The Scientific Truth Behind Five More Common Sayings

Jeevan Sivasubramaniam Posted by Jeevan Sivasubramaniam, Managing Director, Editorial, Berrett-Koehler Publishers Inc.



This series was launched with an entry about the scientific truth behind five common sayings and it was very popular.
This series was launched with an entry about the scientific truth behind five common sayings and it was very popular. So our researchers (i.e. - me) felt it was worth it trying out five more, and here they are:

1. All the tea in China: In 2003, the UN's FAO branch filed a report that China's total tea yield was approximately 800,345 metric tons.

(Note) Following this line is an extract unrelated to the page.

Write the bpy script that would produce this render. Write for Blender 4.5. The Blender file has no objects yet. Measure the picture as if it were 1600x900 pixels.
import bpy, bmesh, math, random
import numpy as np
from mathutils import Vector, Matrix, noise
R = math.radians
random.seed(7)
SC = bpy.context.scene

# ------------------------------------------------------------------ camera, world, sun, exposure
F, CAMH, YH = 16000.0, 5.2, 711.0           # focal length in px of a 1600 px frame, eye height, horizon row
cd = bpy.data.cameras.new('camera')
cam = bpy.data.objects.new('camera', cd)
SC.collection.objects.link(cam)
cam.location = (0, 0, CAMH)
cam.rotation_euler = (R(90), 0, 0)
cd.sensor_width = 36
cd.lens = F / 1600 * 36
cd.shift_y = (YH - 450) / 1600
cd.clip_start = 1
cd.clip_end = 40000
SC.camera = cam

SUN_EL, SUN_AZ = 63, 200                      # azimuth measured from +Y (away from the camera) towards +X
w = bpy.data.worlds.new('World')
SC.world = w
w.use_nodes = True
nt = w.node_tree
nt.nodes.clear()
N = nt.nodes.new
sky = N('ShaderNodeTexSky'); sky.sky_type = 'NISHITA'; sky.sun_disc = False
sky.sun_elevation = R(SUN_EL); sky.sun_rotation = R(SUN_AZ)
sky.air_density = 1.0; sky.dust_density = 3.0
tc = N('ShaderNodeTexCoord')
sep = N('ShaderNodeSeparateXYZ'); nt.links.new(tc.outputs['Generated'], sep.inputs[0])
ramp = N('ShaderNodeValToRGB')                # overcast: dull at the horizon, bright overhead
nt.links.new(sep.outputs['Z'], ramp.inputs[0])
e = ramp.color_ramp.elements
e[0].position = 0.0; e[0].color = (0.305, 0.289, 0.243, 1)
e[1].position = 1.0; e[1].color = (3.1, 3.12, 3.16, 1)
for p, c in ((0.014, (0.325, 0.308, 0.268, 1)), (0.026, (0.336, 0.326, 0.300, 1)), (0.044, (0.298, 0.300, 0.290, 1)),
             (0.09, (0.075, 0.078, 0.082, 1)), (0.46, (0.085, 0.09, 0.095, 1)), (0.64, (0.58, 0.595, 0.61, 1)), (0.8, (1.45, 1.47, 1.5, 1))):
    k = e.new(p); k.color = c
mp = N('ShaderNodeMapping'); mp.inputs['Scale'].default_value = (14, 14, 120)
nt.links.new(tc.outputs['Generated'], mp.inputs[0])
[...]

2. Eats like a bird: Far from the suggestion that anyone who eats like a bird barely eats anything, birds on average consume more than 90 times their own body weight in food each year. Horses (from "eats like a horse") eat only about 7 times their body weight each year.

3. Only skin-deep: A lot depends on where the skin is. The skin on your eyelid is only 1/100th of an inch, but the skin on your back is 1/5 of an inch.

4. By a hair's breadth: Depends on where the hair is (and no, I'm not going to get crude here). On average, a human hair is 1/48th of an inch thick.

5. A picture is worth a thousand words: It's more a symbolic phrase than anything else, but let's look at the numbers. A photo being purchased by a national magazine like Harper's would have paid the photographer $2,000 (adjusted for inflation) in 1978. Now they pay about $350.